You’re not stupid – you just need to understand WHY you have your clutter challenge, learn HOW to clear your clutter, learn HOW to make decisions safely, and learn HOW to stay clutter free Forever.

The only thing that makes you stupid is when you’re fulfilling Albert Einsteins Theory of Insanity: Doing the same thing over and over again and expecting different results.

You don’t need to be intelligent to successfully clear your clutter Forever. You need to be open to making the time to learn a different way of dealing with it, and then ‘Do the Doing’.

I would estimate / guesstimate that the average age of my clients and members since I started Clutter Clearing is 65, with an age range of 40 – 80. By the time we get to the age of 65 – heck, by the time we’ve reached 40, we’ve got some pretty strong, deep, automatic habits of thinking and doing that we don’t even realise we have.

Our life experiences, both positive and negative, mean we’ve collected a lot of bias’, assumptions and habits of thinking and making decisions that are hard to break, especially when we don’t even realise we have them.

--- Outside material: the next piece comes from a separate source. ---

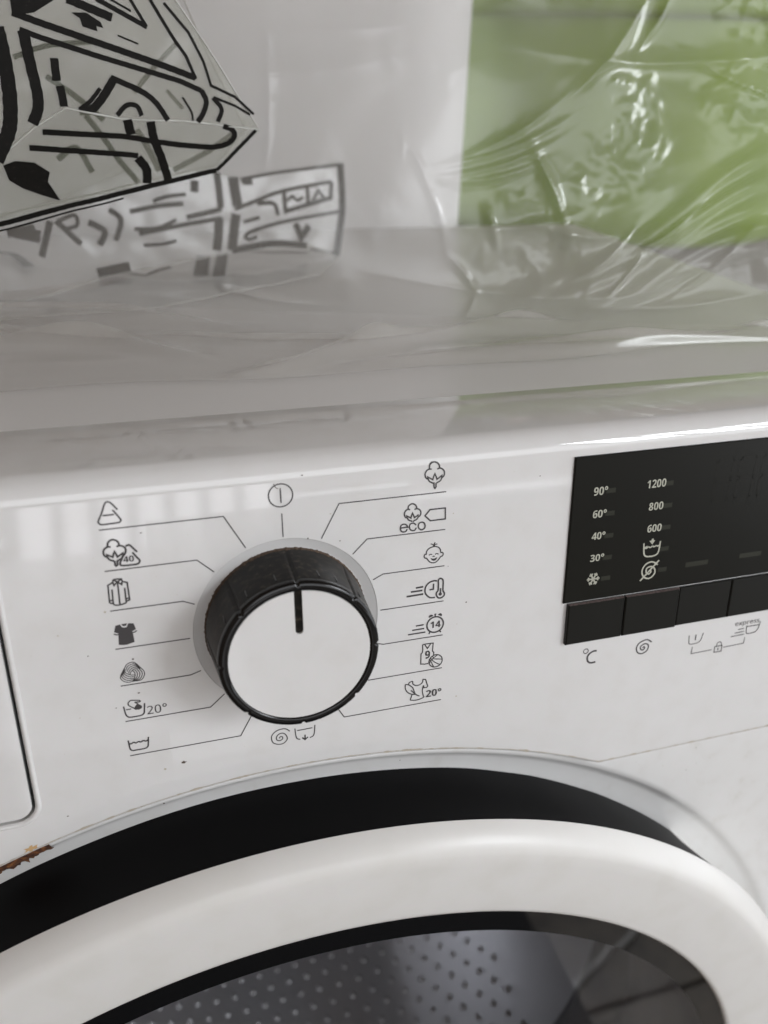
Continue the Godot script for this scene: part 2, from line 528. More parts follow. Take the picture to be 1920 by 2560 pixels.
func build_panel(machine: Node3D, tilt: Transform3D) -> MeshInstance3D:
	var xs: Array[float] = []
	for i in 241:
		xs.append(-0.3 + i * 0.0025)
	for x in [-0.0827, -0.0829, -0.0834, -0.0841, -0.0852, -0.0864, -0.0877, -0.0889, -0.285, -0.2795]:
		xs.append(x)
	xs.sort()
	var cos_t := cos(TILT)
	var r := 0.008
	# the bend at the top: from the tilted face to the level strip, in panel coordinates
	var corner := (LID - KNOB.y) / cos_t
	var turn := PI / 2 - TILT
	var tan_len := r * tan(turn / 2)
	var y_face := corner - tan_len
	var upper: Array[Vector2] = [] # (y, z) along the bend and the strip
	for k in 13:
		var a := turn * k / 12.0
		upper.append(Vector2(y_face + r * sin(a), -r + r * cos(a)))
	var dir := Vector2(sin(turn - PI / 2 + PI / 2), 0)
	dir = Vector2(cos(turn), -sin(turn))
	var last := upper[12]
	upper.append(last + dir * 0.0331)
	upper.append(upper[13] + dir * 0.0007 + Vector2(-0.0003, 0).rotated(0))
	upper.append(upper[14] + Vector2(-0.006, -0.001))
	var st := begin()
	var rows := []
	for x in xs:
		var b := panel_bottom(x)
		var low: Array[Vector2] = [Vector2(b + 0.0012, -0.012)]
		for k in 7:
			var a := PI / 2 * k / 6.0
			low.append(Vector2(b + 0.0016 - 0.0016 * cos(a), -0.0016 + 0.0016 * sin(a)))
		rows.append([x, low])
	for i in rows.size() - 1:
		var xa: float = rows[i][0]
		var xb: float = rows[i + 1][0]
		var xm := (xa + xb) / 2
		st.set_smooth_group(0)
		strip(st, xa, rows[i][1], xb, rows[i + 1][1])
		var ba: float = rows[i][1][7].x
		var bb: float = rows[i + 1][1][7].x
		var holes := []
		if absf(xm) < 0.04:
			holes.append([Vector2(-0.04, 0.04), Vector2(-0.04, 0.04)])
		if xm < -0.0827 and xm > -0.285:
			var ha := drawer_hole(xa)
			var hb := drawer_hole(xb)
			if ha.size() and hb.size():
				holes.append([Vector2(ha[0], ha[1]), Vector2(hb[0], hb[1])])
				st.set_smooth_group(2)
				quad(st, v3(xa, ha[0], 0), v3(xb, hb[0], 0), v3(xb, hb[0], -0.009), v3(xa, ha[0], -0.009))
				st.set_smooth_group(3)
				quad(st, v3(xa, ha[1], 0), v3(xa, ha[1], -0.009), v3(xb, hb[1], -0.009), v3(xb, hb[1], 0))
		st.set_smooth_group(0)
		if holes.size():
			quad(st, v3(xa, ba, 0), v3(xa, holes[0][0].x, 0), v3(xb, holes[0][1].x, 0), v3(xb, bb, 0))
			quad(st, v3(xa, holes[0][0].y, 0), v3(xa, y_face, 0), v3(xb, y_face, 0), v3(xb, holes[0][1].y, 0))
		else:
			quad(st, v3(xa, ba, 0), v3(xa, y_face, 0), v3(xb, y_face, 0), v3(xb, bb, 0))
		strip(st, xa, upper, xb, upper)
	# round the knob: from a square to the dished ring
	st.set_smooth_group(0)
	var n := 128
	var ring := [[0.0297, 0.0], [0.0295, -0.0002], [0.0268, -0.0013], [0.0262, -0.0015], [0.012, -0.0016]]
	for k in n:
		var a := TAU * k / n
		var b := TAU * (k + 1) / n
		var sa := 0.04 / maxf(absf(cos(a)), absf(sin(a)))
		var sb := 0.04 / maxf(absf(cos(b)), absf(sin(b)))
		quad(st, v3(sa * cos(a), sa * sin(a), 0), v3(0.0297 * cos(a), 0.0297 * sin(a), 0), v3(0.0297 * cos(b), 0.0297 * sin(b), 0), v3(sb * cos(b), sb * sin(b), 0))
	for m in ring.size() - 1:
		st.set_smooth_group(5 if m > 0 else 6)
		for k in n:
			var a := TAU * k / n
			var b := TAU * (k + 1) / n
			var p: Array = ring[m]
			var q: Array = ring[m + 1]
			quad(st, v3(p[0] * cos(a), p[0] * sin(a), p[1]), v3(q[0] * cos(a), q[0] * sin(a), q[1]), v3(q[0] * cos(b), q[0] * sin(b), q[1]), v3(p[0] * cos(b), p[0] * sin(b), p[1]))
	var panel := obj("control_panel", done(st), mats.white, machine, tilt)
	return panel


func v3(x: float, y: float, z: float) -> Vector3:
	return Vector3(x, y, z)


func strip(st: SurfaceTool, xa: float, pa: Array[Vector2], xb: float, pb: Array[Vector2]) -> void:
	for k in pa.size() - 1:
		quad(st, Vector3(xa, pa[k].x, pa[k].y), Vector3(xa, pa[k + 1].x, pa[k + 1].y), Vector3(xb, pb[k + 1].x, pb[k + 1].y), Vector3(xb, pb[k].x, pb[k].y))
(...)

We’ve tried and failed to deal with our clutter so many times that starting and giving up has become an automatic habit.

To break that giving up habit we must feel the resistance and work on our Journey anyway at least 66 times. That going to take patience, persistence.

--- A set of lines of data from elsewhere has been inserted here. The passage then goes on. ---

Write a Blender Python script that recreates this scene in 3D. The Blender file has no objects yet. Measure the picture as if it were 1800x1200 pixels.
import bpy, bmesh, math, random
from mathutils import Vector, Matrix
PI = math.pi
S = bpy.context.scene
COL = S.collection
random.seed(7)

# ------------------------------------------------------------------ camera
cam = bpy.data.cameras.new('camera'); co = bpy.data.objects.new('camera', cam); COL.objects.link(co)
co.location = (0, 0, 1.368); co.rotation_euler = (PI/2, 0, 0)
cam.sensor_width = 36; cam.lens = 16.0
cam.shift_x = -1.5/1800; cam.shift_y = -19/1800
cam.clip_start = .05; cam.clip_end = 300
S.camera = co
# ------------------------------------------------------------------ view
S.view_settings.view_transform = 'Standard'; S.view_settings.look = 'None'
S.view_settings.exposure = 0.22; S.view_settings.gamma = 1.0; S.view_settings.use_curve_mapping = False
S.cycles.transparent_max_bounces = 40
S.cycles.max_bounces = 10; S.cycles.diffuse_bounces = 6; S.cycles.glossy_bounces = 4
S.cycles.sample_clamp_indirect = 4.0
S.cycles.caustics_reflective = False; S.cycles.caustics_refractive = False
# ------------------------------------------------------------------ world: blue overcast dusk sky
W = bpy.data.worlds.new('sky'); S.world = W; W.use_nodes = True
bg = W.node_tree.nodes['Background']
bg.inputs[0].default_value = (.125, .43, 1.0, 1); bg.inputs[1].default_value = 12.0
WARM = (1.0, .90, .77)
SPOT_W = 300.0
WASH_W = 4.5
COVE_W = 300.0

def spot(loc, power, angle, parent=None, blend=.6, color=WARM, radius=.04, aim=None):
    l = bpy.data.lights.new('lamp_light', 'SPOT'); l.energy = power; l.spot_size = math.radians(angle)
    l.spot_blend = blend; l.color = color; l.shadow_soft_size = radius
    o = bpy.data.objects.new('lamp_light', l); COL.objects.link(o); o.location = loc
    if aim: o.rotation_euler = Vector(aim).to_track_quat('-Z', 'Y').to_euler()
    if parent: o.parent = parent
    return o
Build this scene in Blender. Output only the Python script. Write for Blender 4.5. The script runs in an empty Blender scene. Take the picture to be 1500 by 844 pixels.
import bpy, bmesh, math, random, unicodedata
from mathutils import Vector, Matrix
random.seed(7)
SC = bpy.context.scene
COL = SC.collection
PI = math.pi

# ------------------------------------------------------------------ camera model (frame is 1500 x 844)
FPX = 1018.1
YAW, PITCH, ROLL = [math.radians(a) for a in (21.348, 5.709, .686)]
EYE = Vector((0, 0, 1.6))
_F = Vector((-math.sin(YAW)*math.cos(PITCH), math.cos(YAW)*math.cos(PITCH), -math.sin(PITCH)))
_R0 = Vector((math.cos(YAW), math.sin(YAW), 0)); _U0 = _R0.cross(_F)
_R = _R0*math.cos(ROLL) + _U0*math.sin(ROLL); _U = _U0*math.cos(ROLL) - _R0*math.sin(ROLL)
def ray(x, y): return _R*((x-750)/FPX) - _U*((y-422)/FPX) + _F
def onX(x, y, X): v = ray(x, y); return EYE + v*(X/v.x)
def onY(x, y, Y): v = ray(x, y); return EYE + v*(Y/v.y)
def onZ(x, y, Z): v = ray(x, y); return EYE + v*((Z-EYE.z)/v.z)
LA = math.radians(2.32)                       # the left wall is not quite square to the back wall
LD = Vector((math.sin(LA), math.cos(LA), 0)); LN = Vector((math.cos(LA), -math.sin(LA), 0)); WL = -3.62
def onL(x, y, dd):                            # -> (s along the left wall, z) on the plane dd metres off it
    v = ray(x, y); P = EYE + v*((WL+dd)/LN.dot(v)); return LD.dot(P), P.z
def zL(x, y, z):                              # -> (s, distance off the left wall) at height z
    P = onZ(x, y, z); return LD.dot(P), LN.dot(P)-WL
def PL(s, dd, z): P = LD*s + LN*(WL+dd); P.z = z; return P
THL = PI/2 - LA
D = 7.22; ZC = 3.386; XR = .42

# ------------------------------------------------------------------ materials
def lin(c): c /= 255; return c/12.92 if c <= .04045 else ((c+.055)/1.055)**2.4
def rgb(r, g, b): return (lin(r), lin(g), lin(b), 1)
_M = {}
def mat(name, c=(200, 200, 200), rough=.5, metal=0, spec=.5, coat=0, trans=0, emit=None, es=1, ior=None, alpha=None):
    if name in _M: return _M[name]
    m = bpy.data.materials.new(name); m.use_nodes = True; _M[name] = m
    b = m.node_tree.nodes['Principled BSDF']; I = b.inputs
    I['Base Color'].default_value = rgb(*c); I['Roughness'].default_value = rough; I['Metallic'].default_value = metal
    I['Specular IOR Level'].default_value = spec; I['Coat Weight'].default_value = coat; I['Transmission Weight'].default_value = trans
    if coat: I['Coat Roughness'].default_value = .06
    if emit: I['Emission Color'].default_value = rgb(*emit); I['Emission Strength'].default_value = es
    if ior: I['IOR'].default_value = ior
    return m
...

People who think we are stupid or lazy because we have a clutter challenge don’t understand that if we were stupid or lazy, it wouldn’t bother us – but clearly it does because we haven’t given up, we’re on our Journey which isn’t easy, and we’re learning to deal with it differently.

The litmus test to find out if someone IS stupid or lazy about their clutter challenge, or indeed any life challenge or task, is to find out whether they are bothered about their clutter challenge and want to clear it. if it bothers them and frustrates them, they’re not stupid or lazy. It’s only when we start our Journey that we discover that actually, there’s more to clearing our clutter than simply learning how to get rid of it all. There’s the resistance, self-sabotage, old habits, fear, trauma and so much more that we need to learn how to deal with. Quite the opposite of stupid and lazy.

Since I set up Clutter Clearing in 2001, I have worked with a lot of highly intelligent, successful people who could never be described as stupid or lazy. Yes, we struggle with our clutter. Yes, we need to learn how to deal with it. But don’t make a huge generalisation about us just because we struggle in one area of our lives.

Those of us who struggle with clutter are predominately in-time – we’re driven by our emotions, don’t like planning ahead, forget the past quickly, are impulsive, get easily distracted in the moment, and temporal discounting is our best friend by helping us to sabotage our attempts to get into a routine.

Clearing your clutter requires you to be persistent and consistent, doing a little and often, not something that comes naturally or easily to someone who struggles with clutter, which is why to others we look lazy because (in the past) we only did a lot with our clutter in short bursts (blitz’s) when we felt like it.

People who call us stupid or lazy have clearly never struggled with clutter themselves, so don’t take it personally. We all have our own ways of giving ourselves mental and emotional safety which, from other people’s perspectives may seem stupid or lazy. The difference is, things they do that provide them with mental and emotional safety in THEIR lives, just aren’t as visible to us as our physical clutter is to them.

You can clear your clutter fast, or you can clear your clutter forever, but you can’t clear your clutter forever, fast.